There are two kinds of folks on this rock: Those who love Tom Waits and everybody else.
Tom Waits fans have a… Well, I wouldn’t call it a connection (we’re all misanthropes at some level, of course), but we do share a particular regard for one another. See, to put on a Waits record is to set sail in a tempest without a compass– or like shaving a mountain lion… It takes guts and imagination.
In 1984, Tom sequestered himself in a Lower Manhattan basement and created, Frankenstein-like, the songs that would become Rain Dogs. While most popular musics of the 1980s were over-synthed, push-button, sterile affairs, Waits wanted real sounds from actual animals. He utilized whatever was handy– sticks & stones, banjos, Keith Richards… The result is a crusty oeuvre that passes melodic mustard while smashing glass.
Delivered in a trademark throat-wrapped-in-barbed-wire growl, Rain Dogs features sophisticated cacophony with real spit. Crunchy calliope numbers bob geek-like beside blood & bourbon-soaked second line anthems while a few pop jewels shine throughout.

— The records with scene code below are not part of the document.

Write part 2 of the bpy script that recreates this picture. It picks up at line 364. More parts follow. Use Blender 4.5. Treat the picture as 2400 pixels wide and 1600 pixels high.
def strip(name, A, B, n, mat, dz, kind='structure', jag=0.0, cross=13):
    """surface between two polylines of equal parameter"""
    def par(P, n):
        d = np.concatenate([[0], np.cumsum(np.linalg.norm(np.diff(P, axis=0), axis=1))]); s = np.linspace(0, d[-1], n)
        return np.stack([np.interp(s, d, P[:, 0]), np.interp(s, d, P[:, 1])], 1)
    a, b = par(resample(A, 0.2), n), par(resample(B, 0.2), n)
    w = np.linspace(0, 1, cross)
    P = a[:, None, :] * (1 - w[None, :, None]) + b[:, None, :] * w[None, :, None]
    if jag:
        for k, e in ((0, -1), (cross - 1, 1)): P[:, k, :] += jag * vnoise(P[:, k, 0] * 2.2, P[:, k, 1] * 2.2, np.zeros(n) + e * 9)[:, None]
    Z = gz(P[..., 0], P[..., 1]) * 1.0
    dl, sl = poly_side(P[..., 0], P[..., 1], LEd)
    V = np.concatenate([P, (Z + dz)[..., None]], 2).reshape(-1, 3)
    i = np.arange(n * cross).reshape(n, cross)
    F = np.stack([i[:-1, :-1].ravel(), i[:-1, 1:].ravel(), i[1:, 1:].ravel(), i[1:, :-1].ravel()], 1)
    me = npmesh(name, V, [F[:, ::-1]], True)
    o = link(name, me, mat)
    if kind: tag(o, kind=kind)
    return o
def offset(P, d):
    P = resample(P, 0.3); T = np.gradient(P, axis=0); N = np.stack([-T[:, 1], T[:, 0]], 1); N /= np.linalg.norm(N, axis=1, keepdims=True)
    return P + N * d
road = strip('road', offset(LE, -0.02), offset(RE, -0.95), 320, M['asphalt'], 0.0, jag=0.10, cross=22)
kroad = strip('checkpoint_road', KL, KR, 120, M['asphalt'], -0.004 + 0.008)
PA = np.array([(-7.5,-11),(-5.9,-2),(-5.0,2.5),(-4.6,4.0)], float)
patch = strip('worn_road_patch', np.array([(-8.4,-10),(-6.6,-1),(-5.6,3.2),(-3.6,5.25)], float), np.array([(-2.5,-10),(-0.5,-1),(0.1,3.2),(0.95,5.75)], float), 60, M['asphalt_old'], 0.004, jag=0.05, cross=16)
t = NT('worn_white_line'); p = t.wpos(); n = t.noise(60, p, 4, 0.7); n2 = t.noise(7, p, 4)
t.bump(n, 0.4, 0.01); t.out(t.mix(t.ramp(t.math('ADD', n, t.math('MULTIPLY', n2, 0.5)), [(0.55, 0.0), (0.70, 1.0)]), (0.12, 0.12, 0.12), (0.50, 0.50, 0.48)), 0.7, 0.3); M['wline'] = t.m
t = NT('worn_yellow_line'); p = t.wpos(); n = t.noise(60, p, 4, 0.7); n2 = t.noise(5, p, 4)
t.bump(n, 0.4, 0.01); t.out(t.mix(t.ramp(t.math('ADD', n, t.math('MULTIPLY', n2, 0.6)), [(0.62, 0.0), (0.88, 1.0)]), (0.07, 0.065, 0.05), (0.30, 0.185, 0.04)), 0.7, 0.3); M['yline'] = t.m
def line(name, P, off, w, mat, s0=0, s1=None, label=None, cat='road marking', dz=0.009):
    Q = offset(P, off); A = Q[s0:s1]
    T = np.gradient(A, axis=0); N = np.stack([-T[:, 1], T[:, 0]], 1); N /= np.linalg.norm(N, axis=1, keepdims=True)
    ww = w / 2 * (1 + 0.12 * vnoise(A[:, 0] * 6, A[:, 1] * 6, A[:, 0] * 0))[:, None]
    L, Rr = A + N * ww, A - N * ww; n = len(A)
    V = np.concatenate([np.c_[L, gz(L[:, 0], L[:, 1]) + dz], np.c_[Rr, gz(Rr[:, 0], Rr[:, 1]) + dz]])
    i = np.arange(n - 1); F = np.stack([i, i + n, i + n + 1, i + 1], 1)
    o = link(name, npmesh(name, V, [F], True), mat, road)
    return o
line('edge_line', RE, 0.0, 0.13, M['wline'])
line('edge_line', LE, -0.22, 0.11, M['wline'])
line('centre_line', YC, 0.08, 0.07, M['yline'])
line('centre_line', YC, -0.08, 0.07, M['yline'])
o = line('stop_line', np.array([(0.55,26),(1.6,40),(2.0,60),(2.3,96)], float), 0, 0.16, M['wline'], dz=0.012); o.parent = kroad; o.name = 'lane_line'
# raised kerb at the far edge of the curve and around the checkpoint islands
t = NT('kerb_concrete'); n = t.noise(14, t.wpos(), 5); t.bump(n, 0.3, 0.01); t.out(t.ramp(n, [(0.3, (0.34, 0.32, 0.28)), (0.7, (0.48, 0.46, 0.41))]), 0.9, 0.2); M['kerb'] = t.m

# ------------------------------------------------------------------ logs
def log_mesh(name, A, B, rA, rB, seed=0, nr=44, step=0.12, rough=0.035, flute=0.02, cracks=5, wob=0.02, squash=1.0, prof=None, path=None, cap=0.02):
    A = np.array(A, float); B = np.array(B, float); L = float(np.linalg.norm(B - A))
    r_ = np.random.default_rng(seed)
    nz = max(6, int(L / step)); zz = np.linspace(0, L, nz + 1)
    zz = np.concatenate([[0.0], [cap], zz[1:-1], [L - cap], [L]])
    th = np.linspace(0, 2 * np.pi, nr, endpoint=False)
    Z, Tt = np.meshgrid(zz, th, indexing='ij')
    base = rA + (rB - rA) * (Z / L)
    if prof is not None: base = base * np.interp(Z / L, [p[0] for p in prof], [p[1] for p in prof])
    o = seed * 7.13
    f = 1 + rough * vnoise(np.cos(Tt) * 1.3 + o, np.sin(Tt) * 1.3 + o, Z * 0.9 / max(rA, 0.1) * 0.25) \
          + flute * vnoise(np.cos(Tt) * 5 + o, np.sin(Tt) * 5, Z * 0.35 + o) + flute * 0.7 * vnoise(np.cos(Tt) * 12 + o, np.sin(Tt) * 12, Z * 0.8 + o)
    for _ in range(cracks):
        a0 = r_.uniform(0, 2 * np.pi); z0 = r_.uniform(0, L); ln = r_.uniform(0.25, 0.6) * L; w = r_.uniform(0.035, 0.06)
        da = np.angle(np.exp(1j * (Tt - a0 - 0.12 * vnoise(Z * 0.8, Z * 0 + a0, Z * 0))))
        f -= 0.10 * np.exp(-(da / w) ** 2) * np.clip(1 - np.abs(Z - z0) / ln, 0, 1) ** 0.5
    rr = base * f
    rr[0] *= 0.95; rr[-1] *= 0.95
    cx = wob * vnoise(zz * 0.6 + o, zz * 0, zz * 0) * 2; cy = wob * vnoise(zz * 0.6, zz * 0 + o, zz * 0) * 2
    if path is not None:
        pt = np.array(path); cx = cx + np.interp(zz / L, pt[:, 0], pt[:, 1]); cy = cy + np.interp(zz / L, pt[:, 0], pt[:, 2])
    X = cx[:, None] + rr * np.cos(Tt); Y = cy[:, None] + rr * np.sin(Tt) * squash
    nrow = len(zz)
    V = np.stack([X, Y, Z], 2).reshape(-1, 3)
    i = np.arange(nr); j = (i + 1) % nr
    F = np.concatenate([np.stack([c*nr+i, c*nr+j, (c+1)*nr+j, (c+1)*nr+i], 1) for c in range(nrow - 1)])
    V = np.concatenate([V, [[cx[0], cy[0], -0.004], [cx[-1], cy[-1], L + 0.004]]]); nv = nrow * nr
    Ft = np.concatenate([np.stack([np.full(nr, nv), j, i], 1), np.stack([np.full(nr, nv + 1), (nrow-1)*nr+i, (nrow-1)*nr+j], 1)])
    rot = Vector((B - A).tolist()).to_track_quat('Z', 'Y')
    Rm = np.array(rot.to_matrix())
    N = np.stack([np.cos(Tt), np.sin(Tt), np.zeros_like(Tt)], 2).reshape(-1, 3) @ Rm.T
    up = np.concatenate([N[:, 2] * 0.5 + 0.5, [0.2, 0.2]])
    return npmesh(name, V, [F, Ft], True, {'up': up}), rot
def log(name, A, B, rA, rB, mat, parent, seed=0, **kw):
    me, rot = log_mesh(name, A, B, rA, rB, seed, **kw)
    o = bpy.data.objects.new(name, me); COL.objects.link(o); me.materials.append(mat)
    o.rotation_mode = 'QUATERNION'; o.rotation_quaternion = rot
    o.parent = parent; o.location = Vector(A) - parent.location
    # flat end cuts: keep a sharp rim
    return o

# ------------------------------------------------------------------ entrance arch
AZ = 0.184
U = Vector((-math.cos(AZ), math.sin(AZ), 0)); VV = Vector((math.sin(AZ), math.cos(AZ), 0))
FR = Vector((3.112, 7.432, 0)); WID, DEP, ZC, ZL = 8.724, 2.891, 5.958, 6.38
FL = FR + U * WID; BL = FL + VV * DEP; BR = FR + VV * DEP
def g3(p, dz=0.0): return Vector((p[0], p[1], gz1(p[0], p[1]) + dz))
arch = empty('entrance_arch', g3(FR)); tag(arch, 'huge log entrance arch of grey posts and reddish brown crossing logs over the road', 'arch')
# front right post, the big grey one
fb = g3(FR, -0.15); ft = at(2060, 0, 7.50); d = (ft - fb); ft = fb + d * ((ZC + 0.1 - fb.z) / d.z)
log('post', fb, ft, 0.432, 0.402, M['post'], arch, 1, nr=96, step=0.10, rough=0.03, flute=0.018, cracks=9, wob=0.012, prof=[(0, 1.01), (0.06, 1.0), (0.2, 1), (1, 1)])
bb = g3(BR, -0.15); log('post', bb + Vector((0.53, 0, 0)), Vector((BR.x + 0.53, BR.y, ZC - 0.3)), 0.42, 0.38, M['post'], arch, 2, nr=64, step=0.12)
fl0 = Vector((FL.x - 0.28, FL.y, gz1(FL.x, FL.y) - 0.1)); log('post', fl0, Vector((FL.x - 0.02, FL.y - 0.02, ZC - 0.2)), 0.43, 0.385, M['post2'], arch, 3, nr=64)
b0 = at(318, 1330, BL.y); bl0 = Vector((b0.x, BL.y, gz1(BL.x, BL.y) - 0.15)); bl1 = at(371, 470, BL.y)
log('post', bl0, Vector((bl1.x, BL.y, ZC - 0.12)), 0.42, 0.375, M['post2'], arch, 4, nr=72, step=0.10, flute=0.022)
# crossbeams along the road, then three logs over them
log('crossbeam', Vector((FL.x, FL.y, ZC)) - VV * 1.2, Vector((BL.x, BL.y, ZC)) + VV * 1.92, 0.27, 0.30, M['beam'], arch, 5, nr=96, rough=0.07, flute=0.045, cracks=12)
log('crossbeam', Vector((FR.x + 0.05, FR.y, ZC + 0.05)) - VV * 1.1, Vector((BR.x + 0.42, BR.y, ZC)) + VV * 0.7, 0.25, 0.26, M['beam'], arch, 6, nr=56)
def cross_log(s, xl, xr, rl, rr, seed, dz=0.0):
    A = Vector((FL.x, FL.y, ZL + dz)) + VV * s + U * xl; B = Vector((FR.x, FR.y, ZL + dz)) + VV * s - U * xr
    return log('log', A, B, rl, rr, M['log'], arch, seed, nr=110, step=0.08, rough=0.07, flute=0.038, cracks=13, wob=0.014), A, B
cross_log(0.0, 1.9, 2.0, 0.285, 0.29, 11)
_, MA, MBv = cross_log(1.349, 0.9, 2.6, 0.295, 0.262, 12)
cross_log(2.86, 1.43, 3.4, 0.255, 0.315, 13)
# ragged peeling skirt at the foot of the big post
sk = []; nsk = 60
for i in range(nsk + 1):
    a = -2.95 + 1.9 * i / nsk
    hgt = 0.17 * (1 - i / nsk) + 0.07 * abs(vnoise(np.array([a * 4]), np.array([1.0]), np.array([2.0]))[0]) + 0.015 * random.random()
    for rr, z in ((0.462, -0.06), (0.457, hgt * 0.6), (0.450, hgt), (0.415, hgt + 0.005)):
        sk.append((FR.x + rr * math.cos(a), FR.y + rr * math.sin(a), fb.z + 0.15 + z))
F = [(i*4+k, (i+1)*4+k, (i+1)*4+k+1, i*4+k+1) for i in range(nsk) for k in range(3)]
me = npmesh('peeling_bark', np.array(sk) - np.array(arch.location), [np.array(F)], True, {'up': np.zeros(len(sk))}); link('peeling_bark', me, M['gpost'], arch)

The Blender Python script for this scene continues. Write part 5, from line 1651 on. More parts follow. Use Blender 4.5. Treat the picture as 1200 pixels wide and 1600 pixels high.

Rain Dogs was the first Tom Waits album I ever bought (at a Best Buy, dig it), but I had no idea what I was stepping into. Rain Dogs clanks, plonks, honky tonks, smooths out, wrings your wrists, rends your expectations, moans madly, descends into carnival carnality, ascends to the lip of the gutter before dragging you back down into the ditch. It squishes and squelches wet and gritty, a walk on a winter beach with a hole in your boot– and then it amps and burns, reeking like a tire fire or a hot radiator.
I miss the sonic promiscuity of my youth that led me to such sensations. But then again, Tom Waits fans know a not-so-secret truth. Wanna hear it? Listen to Rain Dogs.